* **Exercise instructions**
Drop the images; return everything else in the listing below exactly.

- - -

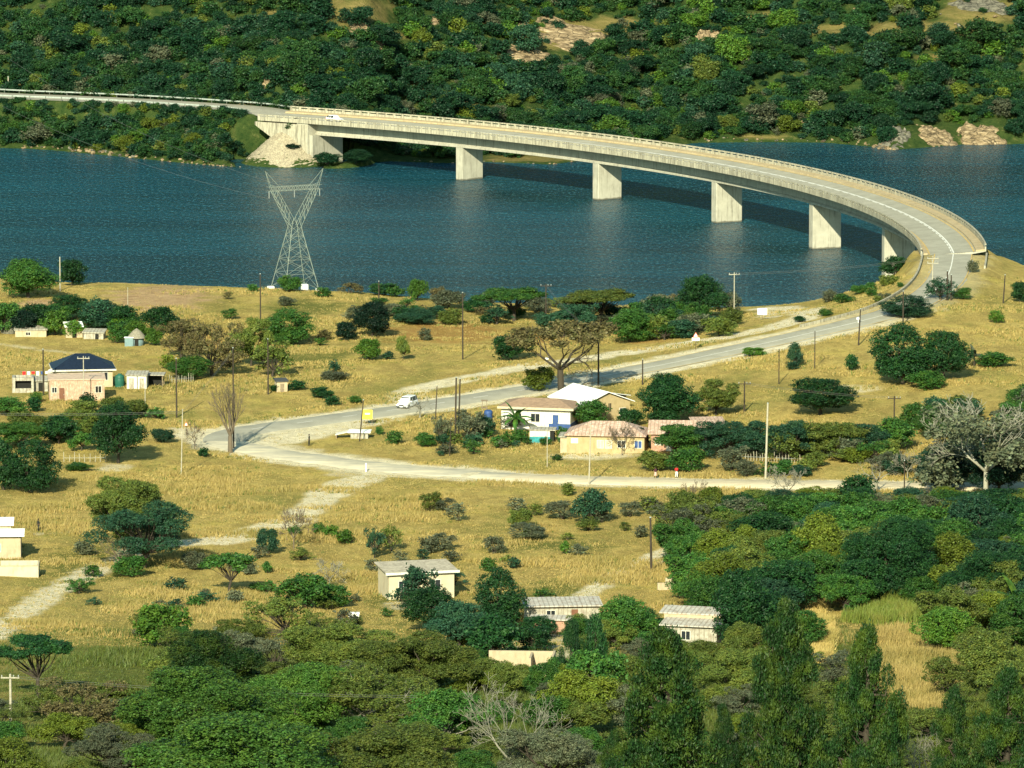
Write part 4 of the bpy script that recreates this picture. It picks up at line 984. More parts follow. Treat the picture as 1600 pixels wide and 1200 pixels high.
LMK = [(45, 440, 'the big tree at the left end of the near shore'), (120, 515, 'the small white roof at the left'), (213, 530, 'the thatched hut'), (38, 605, 'the roofless block shell'), (130, 575, 'the navy hipped roof'), (250, 466, 'the bare rock slope'),
       (460, 440, 'the foot of the lattice tower'), (581, 500, 'the very dark round tree'), (724, 500, 'the tall pole at the centre'), (652, 450, 'the light green shoreline tree'), (803, 480, 'the flat-topped shore tree'), (853, 480, 'the dark shore pole with a crossarm'),
       (940, 480, 'the flat olive shore tree'), (1096, 460, 'the tallest shore tree'), (1088, 535, 'the warning triangle by the side track'), (1191, 490, 'the blank white board'), (878, 560, 'the great umbrella tree'), (1396, 412, 'the nearest bridge pier'), (1345, 455, 'the end of the river kerb'),
       (185, 680, 'the tall rounded dark tree left of the hairpin'), (48, 725, 'the big dark tree with a short trunk'), (360, 650, 'the vase-shaped leafless tree'), (635, 628, 'the white off-road car'), (572, 648, 'the yellow notice board'), (714, 640, 'the tall double poles'), (806, 660, 'the fan palm'), (845, 683, 'the green kiosk'),
       (940, 690, 'the pink roofed house'), (1040, 742, 'the two walking people'), (1196, 690, 'the tall pale roadside pole'), (1300, 690, 'the olive-topped roadside tree'), (1397, 650, 'the pole with side insulators'), (1540, 700, 'the pale-limbed tree'), (1368, 745, 'the flat bare tree on the dirt road'),
       (20, 845, 'the stepped-roof cottage'), (215, 800, 'the great spreading olive tree'), (357, 895, 'the umbrella-shaped tree'), (460, 825, 'the bare sapling by the foot path'), (480, 925, 'the round green bush of the lower grass'), (600, 845, 'the thin tree of the middle field'), (655, 900, 'the flat roofed cream house'), (782, 930, 'the tall dark tree of the clump'),
       (924, 790, 'the lone green bush below the dirt road'), (1018, 850, 'the dark pole in the tall grass'), (880, 950, 'the long low rusty roof'), (1070, 970, 'the stepped white roofs'), (1162, 940, 'the large tree by the stepped roofs'), (1392, 870, 'the biggest thicket tree'), (1565, 860, 'the feathery yellow-green bush'), (1400, 965, 'the patch of reeds'),
       (1590, 940, 'the banana-like plant'), (1482, 980, 'the glossy bush right of the reeds'), (1440, 1040, 'the straw grass clearing'), (1225, 1000, 'the tallest conifer'), (1350, 1030, 'the slender conifer'), (1040, 1060, 'the broad conifer'), (1490, 1120, 'the short lower right conifer'), (1565, 1100, 'the corner conifer'), (910, 1020, 'the pair of narrow cypresses'),
       (820, 1040, 'the sandy block walls'), (800, 1130, 'the leafless tree at the bottom edge'), (650, 1030, 'the right-hand olive open-crowned tree'), (520, 1010, 'the left-hand olive open-crowned tree'), (330, 1080, 'the huge dense green trees'), (60, 1020, 'the dark umbrella tree at the lower left'), (17, 1095, 'the pale concrete pole'), (245, 970, 'the bright bush of the lower left'), (20, 1180, 'the yellow-tipped corner tree'),
       (905, 62, 'the large bare hillside slabs'), (830, 88, 'the lower hillside slabs'), (560, 22, 'the grassy clearing at the top'), (572, 52, 'the streaked pale hillside rock'), (462, 64, 'the small white hillside rocks'), (1106, 56, 'the lone tan hillside boulder'), (690, 38, 'the pale rocks at the top middle'), (1540, 15, 'the broken rocks in the top right corner'), (138, 20, 'the grey boulder at the top left'),
       (1450, 48, 'the brown clearing at the upper right'), (1462, 205, 'the left tan rock mass on the far shore'), (1532, 205, 'the right tan rock mass on the far shore'), (1396, 205, 'the dark-topped rock by the water'), (13, 128, 'the white post at the far left'), (395, 155, 'the low rocks behind the guard rail'), (445, 230, 'the stone cone'), (512, 180, 'the car on the bridge'), (730, 190, 'the farthest pier'), (949, 215, 'the second farthest pier'),
       (1137, 250, 'the middle pier'), (1180, 214, 'the grassy spit on the far shore'), (165, 235, 'the heaped stones on the far left shore'), (200, 150, 'the middle of the left road'), (700, 165, 'the brown patch behind the far bridge end'), (1290, 100, 'the middle of the right hillside'), (1000, 130, 'the hillside above the middle of the bridge'), (250, 70, 'the dense left hillside'), (1320, 190, 'the small shore stones behind the bridge')]
_lu = {}
def autolabel(x, y, wpx, hpx, kind, c, group):
    cy = y - hpx * .5; b = min(LMK, key=lambda q: (q[0] - x) ** 2 + (1.6 * (q[1] - cy)) ** 2); dx, dy = x - b[0], cy - b[1]
    d = math.hypot(dx, dy); far = 'just ' if d < 45 else '' if d < 95 else 'some way '
    side = ('left of' if dx < 0 else 'right of') if abs(dx) > 1.1 * abs(dy) else ('above' if dy < 0 else 'below')
    sz = 'small' if wpx < 26 else 'medium-sized' if wpx < 60 else 'large'
    L = f"{sz} {CW[c]} {'bush' if kind.startswith('shrub') else 'airy tree' if kind.endswith('sparse') else 'spreading tree' if kind.startswith('broad') else 'leafy tree'} {far}{side} {b[2]}"
    if _lu.setdefault(L, group) != group: L = L.replace(' bush', ' leafy bush').replace('leafy tree', 'rounded tree').replace('spreading tree', 'wide tree').replace('airy tree', 'thin tree')
    if len(L.split()) > 16: L = L.replace('some way ', '').replace('just ', '')
    if len(L.split()) > 16: L = L.replace(sz + ' ', '')
    _lu.setdefault(L, group); return L
WIDE = {}
for k in T:
    kw = {}
    if 'pale branch' in k[6] or k[5] == 'grey' and k[0].startswith('bare'): kw['bark'] = BARKG
    if k[3] >= 150 or k[4] >= 150: kw['size'] = 'x'
    elif k[3] >= 95 and k[2] > 800: kw['size'] = 'l'
    tree(*k, **kw)
# the big nearly bare umbrella tree behind the houses, and the pale-limbed one on the right
p = at(878, 620); s = sc_at(p)
e = plant('bare_flat', p.x, p.y, p.z, 182 / s, 122 / s, 'brown', 'large dark umbrella tree with a thin brown crown behind the white roofed hall', size='x', bark=BARK)
cmesh, _ = tree_mesh('flat_sparse', 'l', 1); c = link('crown', cmesh, e); setmesh(c, LM['brown'])
p = at(1540, 775); s = sc_at(p)
e = plant('bare', p.x, p.y, p.z, 250 / s, 160 / s, 'grey', 'tall tree with pale twisting limbs and a thin grey crown at the right', size='l', bark=mat('bark_white', (.30, .285, .22), .8, .2, 3))
cmesh, _ = tree_mesh('broad_sparse', 'l', 1); c = link('crown', cmesh, e); setmesh(c, LM['grey'])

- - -

* **Solution to this task**
Write part 4 of the bpy script that recreates this picture. It picks up at line 984. More parts follow. Treat the picture as 1600 pixels wide and 1200 pixels high.
LMK = [(45, 440, 'the big tree at the left end of the near shore'), (120, 515, 'the small white roof at the left'), (213, 530, 'the thatched hut'), (38, 605, 'the roofless block shell'), (130, 575, 'the navy hipped roof'), (250, 466, 'the bare rock slope'),
       (460, 440, 'the foot of the lattice tower'), (581, 500, 'the very dark round tree'), (724, 500, 'the tall pole at the centre'), (652, 450, 'the light green shoreline tree'), (803, 480, 'the flat-topped shore tree'), (853, 480, 'the dark shore pole with a crossarm'),
       (940, 480, 'the flat olive shore tree'), (1096, 460, 'the tallest shore tree'), (1088, 535, 'the warning triangle by the side track'), (1191, 490, 'the blank white board'), (878, 560, 'the great umbrella tree'), (1396, 412, 'the nearest bridge pier'), (1345, 455, 'the end of the river kerb'),
       (185, 680, 'the tall rounded dark tree left of the hairpin'), (48, 725, 'the big dark tree with a short trunk'), (360, 650, 'the vase-shaped leafless tree'), (635, 628, 'the white off-road car'), (572, 648, 'the yellow notice board'), (714, 640, 'the tall double poles'), (806, 660, 'the fan palm'), (845, 683, 'the green kiosk'),
       (940, 690, 'the pink roofed house'), (1040, 742, 'the two walking people'), (1196, 690, 'the tall pale roadside pole'), (1300, 690, 'the olive-topped roadside tree'), (1397, 650, 'the pole with side insulators'), (1540, 700, 'the pale-limbed tree'), (1368, 745, 'the flat bare tree on the dirt road'),
       (20, 845, 'the stepped-roof cottage'), (215, 800, 'the great spreading olive tree'), (357, 895, 'the umbrella-shaped tree'), (460, 825, 'the bare sapling by the foot path'), (480, 925, 'the round green bush of the lower grass'), (600, 845, 'the thin tree of the middle field'), (655, 900, 'the flat roofed cream house'), (782, 930, 'the tall dark tree of the clump'),
       (924, 790, 'the lone green bush below the dirt road'), (1018, 850, 'the dark pole in the tall grass'), (880, 950, 'the long low rusty roof'), (1070, 970, 'the stepped white roofs'), (1162, 940, 'the large tree by the stepped roofs'), (1392, 870, 'the biggest thicket tree'), (1565, 860, 'the feathery yellow-green bush'), (1400, 965, 'the patch of reeds'),
       (1590, 940, 'the banana-like plant'), (1482, 980, 'the glossy bush right of the reeds'), (1440, 1040, 'the straw grass clearing'), (1225, 1000, 'the tallest conifer'), (1350, 1030, 'the slender conifer'), (1040, 1060, 'the broad conifer'), (1490, 1120, 'the short lower right conifer'), (1565, 1100, 'the corner conifer'), (910, 1020, 'the pair of narrow cypresses'),
       (820, 1040, 'the sandy block walls'), (800, 1130, 'the leafless tree at the bottom edge'), (650, 1030, 'the right-hand olive open-crowned tree'), (520, 1010, 'the left-hand olive open-crowned tree'), (330, 1080, 'the huge dense green trees'), (60, 1020, 'the dark umbrella tree at the lower left'), (17, 1095, 'the pale concrete pole'), (245, 970, 'the bright bush of the lower left'), (20, 1180, 'the yellow-tipped corner tree'),
       (905, 62, 'the large bare hillside slabs'), (830, 88, 'the lower hillside slabs'), (560, 22, 'the grassy clearing at the top'), (572, 52, 'the streaked pale hillside rock'), (462, 64, 'the small white hillside rocks'), (1106, 56, 'the lone tan hillside boulder'), (690, 38, 'the pale rocks at the top middle'), (1540, 15, 'the broken rocks in the top right corner'), (138, 20, 'the grey boulder at the top left'),
       (1450, 48, 'the brown clearing at the upper right'), (1462, 205, 'the left tan rock mass on the far shore'), (1532, 205, 'the right tan rock mass on the far shore'), (1396, 205, 'the dark-topped rock by the water'), (13, 128, 'the white post at the far left'), (395, 155, 'the low rocks behind the guard rail'), (445, 230, 'the stone cone'), (512, 180, 'the car on the bridge'), (730, 190, 'the farthest pier'), (949, 215, 'the second farthest pier'),
       (1137, 250, 'the middle pier'), (1180, 214, 'the grassy spit on the far shore'), (165, 235, 'the heaped stones on the far left shore'), (200, 150, 'the middle of the left road'), (700, 165, 'the brown patch behind the far bridge end'), (1290, 100, 'the middle of the right hillside'), (1000, 130, 'the hillside above the middle of the bridge'), (250, 70, 'the dense left hillside'), (1320, 190, 'the small shore stones behind the bridge')]
_lu = {}
def autolabel(x, y, wpx, hpx, kind, c, group):
    cy = y - hpx * .5; b = min(LMK, key=lambda q: (q[0] - x) ** 2 + (1.6 * (q[1] - cy)) ** 2); dx, dy = x - b[0], cy - b[1]
    d = math.hypot(dx, dy); far = 'just ' if d < 45 else '' if d < 95 else 'some way '
    side = ('left of' if dx < 0 else 'right of') if abs(dx) > 1.1 * abs(dy) else ('above' if dy < 0 else 'below')
    sz = 'small' if wpx < 26 else 'medium-sized' if wpx < 60 else 'large'
    L = f"{sz} {CW[c]} {'bush' if kind.startswith('shrub') else 'airy tree' if kind.endswith('sparse') else 'spreading tree' if kind.startswith('broad') else 'leafy tree'} {far}{side} {b[2]}"
    if _lu.setdefault(L, group) != group: L = L.replace(' bush', ' leafy bush').replace('leafy tree', 'rounded tree').replace('spreading tree', 'wide tree').replace('airy tree', 'thin tree')
    if len(L.split()) > 16: L = L.replace('some way ', '').replace('just ', '')
    if len(L.split()) > 16: L = L.replace(sz + ' ', '')
    _lu.setdefault(L, group); return L
WIDE = {}
for k in T:
    kw = {}
    if 'pale branch' in k[6] or k[5] == 'grey' and k[0].startswith('bare'): kw['bark'] = BARKG
    if k[3] >= 150 or k[4] >= 150: kw['size'] = 'x'
    elif k[3] >= 95 and k[2] > 800: kw['size'] = 'l'
    tree(*k, **kw)
# the big nearly bare umbrella tree behind the houses, and the pale-limbed one on the right
p = at(878, 620); s = sc_at(p)
e = plant('bare_flat', p.x, p.y, p.z, 182 / s, 122 / s, 'brown', 'large dark umbrella tree with a thin brown crown behind the white roofed hall', size='x', bark=BARK)
cmesh, _ = tree_mesh('flat_sparse', 'l', 1); c = link('crown', cmesh, e); setmesh(c, LM['brown'])
p = at(1540, 775); s = sc_at(p)
e = plant('bare', p.x, p.y, p.z, 250 / s, 160 / s, 'grey', 'tall tree with pale twisting limbs and a thin grey crown at the right', size='l', bark=mat('bark_white', (.30, .285, .22), .8, .2, 3))
cmesh, _ = tree_mesh('broad_sparse', 'l', 1); c = link('crown', cmesh, e); setmesh(c, LM['grey'])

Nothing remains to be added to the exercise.